Energy Density vs. Power Density

Energy density and power density are two of the most important metrics used to compare batteries. They matter to varying degrees depending on the intended application of the battery because they describe different aspects of battery performance.

In the simplest form:

• Energy density tells us how much energy can be stored in a battery

• Power density tells us how fast energy stored in a battery can be delivered

Increasing energy density

Energy density is how much energy a battery can store per unit mass (gravimetric energy density, Wh/kg) or per unit volume (volumetric energy density, Wh/L). A practical way to think about energy density is: How long can this battery power my device before it needs to be recharged?  In applications like portable electronics (phones, tablets etc.) and electric vehicles, space and weight are limited. Higher energy density allows longer driving range or longer device usage without making the product heavier or bulkier. Focusing on gravitational energy density, the equation for energy density is:

Energy density = (Q×V)/m

Where, 

• E_density = energy (Wh/kg)

• Q = capacity (Ah)

• V = voltage (V)

• m = mass (kg)

Thus, to obtain a higher energy density, you need to increase the capacity or/and voltage

1. Capacity 

   Capacity is the total charge a battery can store which is typically determined by the number of ions that can reversibly intercalate into the electrodes. Areal capacity (charge per unit area) can be improved by increasing the thickness of the electrode, and reducing the porosity because there is more active material packed in the same volume.

   
   

   Moreover, materials have different theoretical capacities due to various factors such as the morphology, crystal structure, and redox mechanism. However, there are often trade offs with higher capacity materials which makes the choice of electrode less intuitive.

   
   

   Here is an example:

   Silicon vs. Graphite: Silicon has about 10 times the theoretical capacity of graphite which is conventionally used in li-ion batteries. However, Silicon experiences volume expansion of about 300% leading to cracking, loss of electrical contact, and unstable SEI formation, which causes rapid capacity fade.

2. Voltage 

   Voltage is determined by the Gibbs free energy difference between the reactants. Using electrodes with larger free energy change can increase the energy density, however it also comes with some tradeoffs: Higher voltage can accelerate electrolyte decomposition, increase electrode dissolution, and increase thermal instability.  

Increasing power density

Power density is how quickly energy can be pulled from a given volume/mass of a battery. Practically, this relates to mechanisms such as accelerating in cars, high energy bursts in a drill, and other applications requiring high power. Power density is calculated as: 

Where,

• P= Power density (W/kg)

• V = voltage (V)

• R = resistance (ohm)

• m = mass (kg)

As such, lowering resistance or increasing voltage is the best bet to increase power density. 

1. Resistance

Resistance can be lowered by: 

• Nano-structuring: This can help reduce the resistance in charge transfer at the electrodes by increasing the active sites on the electrodes

• Catalytic coatings: Incorporating these coatings can help lower the activation energy of the reaction 

• Using thinner separators and thinner electrodes: This facilitates faster transport of ions because they have a shorter distance to travel

• Increasing the porosity: With more pores and open routes for ion passage, there is decreased resistance in quickly accessing the active material, which reduces the power density.
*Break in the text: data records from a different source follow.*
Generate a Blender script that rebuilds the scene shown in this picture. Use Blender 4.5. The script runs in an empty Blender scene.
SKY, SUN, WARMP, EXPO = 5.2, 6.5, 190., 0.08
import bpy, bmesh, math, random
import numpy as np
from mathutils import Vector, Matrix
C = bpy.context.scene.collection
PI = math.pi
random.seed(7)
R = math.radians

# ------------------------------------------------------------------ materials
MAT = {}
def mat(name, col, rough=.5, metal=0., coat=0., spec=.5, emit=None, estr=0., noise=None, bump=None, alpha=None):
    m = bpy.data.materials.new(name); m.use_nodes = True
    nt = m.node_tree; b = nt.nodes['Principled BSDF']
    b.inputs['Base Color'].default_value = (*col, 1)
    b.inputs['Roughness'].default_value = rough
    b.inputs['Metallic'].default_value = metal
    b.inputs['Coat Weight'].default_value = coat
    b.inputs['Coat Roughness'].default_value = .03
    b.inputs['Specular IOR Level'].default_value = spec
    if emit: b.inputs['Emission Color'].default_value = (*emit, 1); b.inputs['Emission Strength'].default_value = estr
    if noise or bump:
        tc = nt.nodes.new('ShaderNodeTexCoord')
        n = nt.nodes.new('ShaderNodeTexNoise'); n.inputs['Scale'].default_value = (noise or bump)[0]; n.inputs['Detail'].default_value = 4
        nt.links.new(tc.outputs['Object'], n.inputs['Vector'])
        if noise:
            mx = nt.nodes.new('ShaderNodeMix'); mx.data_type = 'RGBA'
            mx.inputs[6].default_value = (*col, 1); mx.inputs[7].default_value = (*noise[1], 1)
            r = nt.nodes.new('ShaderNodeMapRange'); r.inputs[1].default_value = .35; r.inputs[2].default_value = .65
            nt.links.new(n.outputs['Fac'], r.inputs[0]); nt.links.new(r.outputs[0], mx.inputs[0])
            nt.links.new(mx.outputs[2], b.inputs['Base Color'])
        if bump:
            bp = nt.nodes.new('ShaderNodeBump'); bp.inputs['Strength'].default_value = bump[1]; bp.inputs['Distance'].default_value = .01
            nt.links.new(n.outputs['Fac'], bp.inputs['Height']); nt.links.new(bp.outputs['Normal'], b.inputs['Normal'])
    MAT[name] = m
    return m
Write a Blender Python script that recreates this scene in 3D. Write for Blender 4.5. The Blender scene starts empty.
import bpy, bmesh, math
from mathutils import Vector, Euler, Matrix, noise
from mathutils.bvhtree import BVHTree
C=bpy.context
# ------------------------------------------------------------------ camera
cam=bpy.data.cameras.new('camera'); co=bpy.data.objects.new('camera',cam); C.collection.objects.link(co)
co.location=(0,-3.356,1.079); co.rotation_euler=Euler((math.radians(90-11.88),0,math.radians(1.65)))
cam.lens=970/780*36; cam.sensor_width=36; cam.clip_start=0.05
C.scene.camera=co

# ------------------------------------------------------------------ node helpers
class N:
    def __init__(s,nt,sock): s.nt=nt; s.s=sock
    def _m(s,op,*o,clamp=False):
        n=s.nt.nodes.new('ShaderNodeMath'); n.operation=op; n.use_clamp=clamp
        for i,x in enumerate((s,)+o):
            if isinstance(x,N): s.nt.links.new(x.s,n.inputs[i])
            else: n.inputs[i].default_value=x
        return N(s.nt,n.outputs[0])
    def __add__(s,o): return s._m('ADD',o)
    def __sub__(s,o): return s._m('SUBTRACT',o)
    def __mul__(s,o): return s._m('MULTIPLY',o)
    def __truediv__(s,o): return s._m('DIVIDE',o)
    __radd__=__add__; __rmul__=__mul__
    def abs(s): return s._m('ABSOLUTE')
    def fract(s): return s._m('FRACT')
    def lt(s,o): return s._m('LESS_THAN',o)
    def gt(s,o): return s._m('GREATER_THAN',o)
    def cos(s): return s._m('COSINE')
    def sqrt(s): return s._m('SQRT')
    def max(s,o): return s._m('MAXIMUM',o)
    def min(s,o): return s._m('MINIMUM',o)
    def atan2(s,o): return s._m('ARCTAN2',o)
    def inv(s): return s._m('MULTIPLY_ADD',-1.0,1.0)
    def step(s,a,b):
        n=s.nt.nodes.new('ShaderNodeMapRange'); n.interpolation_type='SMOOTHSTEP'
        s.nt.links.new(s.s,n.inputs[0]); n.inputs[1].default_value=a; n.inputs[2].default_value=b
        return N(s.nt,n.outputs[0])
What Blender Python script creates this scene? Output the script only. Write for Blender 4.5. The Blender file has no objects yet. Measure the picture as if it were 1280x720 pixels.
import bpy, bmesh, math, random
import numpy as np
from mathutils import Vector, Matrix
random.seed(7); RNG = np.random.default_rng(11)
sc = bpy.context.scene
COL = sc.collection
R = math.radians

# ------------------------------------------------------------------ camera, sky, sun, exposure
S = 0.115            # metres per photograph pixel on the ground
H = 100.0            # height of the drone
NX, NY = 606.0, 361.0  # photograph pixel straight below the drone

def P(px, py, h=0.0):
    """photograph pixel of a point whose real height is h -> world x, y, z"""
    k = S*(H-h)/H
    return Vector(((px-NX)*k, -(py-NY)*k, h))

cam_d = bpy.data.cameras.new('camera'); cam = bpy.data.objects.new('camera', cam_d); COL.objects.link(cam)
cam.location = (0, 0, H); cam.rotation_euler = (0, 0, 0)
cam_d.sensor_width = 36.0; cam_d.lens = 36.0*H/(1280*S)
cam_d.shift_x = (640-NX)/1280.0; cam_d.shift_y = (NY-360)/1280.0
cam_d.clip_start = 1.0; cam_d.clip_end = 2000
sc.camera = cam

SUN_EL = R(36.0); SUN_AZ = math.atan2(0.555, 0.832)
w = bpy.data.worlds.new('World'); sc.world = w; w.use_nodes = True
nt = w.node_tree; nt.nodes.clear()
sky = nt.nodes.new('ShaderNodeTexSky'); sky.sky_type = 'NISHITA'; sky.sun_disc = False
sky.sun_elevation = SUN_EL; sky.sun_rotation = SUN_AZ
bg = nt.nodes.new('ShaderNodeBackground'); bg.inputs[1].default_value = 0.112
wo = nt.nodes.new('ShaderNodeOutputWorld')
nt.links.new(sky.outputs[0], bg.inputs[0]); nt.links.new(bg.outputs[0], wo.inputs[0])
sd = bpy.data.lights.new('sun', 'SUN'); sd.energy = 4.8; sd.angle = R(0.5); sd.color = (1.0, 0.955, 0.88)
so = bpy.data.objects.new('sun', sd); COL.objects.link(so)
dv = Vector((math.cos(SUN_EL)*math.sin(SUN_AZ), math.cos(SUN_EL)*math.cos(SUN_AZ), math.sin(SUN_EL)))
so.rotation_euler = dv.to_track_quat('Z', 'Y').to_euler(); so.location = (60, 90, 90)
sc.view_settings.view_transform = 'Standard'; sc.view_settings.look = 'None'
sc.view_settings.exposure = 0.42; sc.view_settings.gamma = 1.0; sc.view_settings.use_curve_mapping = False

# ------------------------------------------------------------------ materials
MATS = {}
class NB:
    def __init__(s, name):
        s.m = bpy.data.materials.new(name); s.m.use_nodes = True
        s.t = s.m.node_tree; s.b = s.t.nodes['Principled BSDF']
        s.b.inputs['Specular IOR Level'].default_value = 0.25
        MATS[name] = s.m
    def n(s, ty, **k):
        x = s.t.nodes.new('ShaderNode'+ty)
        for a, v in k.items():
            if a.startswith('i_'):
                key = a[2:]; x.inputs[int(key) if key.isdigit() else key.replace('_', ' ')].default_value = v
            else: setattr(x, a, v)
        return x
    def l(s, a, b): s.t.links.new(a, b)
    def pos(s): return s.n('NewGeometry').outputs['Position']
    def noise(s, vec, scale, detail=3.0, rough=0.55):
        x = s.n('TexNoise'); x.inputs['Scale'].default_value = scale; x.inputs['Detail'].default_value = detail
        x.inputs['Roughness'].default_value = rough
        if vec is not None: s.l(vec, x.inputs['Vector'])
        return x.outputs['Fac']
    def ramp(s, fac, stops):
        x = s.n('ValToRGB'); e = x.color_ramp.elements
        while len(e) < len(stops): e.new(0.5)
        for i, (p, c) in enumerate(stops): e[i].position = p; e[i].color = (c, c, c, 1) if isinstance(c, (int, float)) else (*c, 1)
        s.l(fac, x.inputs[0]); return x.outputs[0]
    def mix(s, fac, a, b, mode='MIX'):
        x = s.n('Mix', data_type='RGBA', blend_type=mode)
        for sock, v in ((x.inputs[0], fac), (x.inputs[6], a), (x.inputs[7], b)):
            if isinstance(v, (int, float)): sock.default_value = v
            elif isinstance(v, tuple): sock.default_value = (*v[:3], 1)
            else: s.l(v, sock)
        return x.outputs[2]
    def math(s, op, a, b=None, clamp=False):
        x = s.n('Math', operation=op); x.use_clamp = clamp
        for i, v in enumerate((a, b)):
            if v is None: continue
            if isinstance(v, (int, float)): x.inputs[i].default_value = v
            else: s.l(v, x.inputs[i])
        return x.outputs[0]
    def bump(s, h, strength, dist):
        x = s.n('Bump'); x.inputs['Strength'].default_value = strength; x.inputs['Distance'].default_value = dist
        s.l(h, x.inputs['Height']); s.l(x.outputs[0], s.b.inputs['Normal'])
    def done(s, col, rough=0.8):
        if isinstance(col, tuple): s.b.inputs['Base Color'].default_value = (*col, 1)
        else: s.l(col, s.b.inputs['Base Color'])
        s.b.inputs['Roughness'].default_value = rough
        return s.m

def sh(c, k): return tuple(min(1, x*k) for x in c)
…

Where does the Mass come in?

In both energy and power density equations, mass is present as the denomenator, but hasn't been touched on yet. This is because reducing mass is ubiquitously important. The total mass of a battery includes components like the separator, current collectors, electrolyte, and casing, which are all electrochemically inactive. Even though these components don't directly contribute to energy storage or power generation, they strongly influence the overall energy and power density of the cell. As such, reducing the mass of inactive components is generally desirable when designing for both high energy density and high power density.

Common strategies include using thinner current collectors, lighter cell casings, lower binder content in electrodes, thinner separators, and reduced electrolyte volumes. However, as is often the case in battery engineering, these optimizations must be approached carefully, being mindful of the trade-offs. Casings that are too light may compromise mechanical integrity and increase the risk of cell puncture. Separators that are too thin can increase the likelihood of the cell shorting. Electrolyte starvation can cause mass-transport limitations and poor rate capability.

Fundamentally,

There are straightforward paths to increasing either the energy density or power density of the cell independently, however, as you may have realised, some of these levers have opposite effects on energy and power. Successful battery engineering is about balancing both metrics based on the intended application of the battery.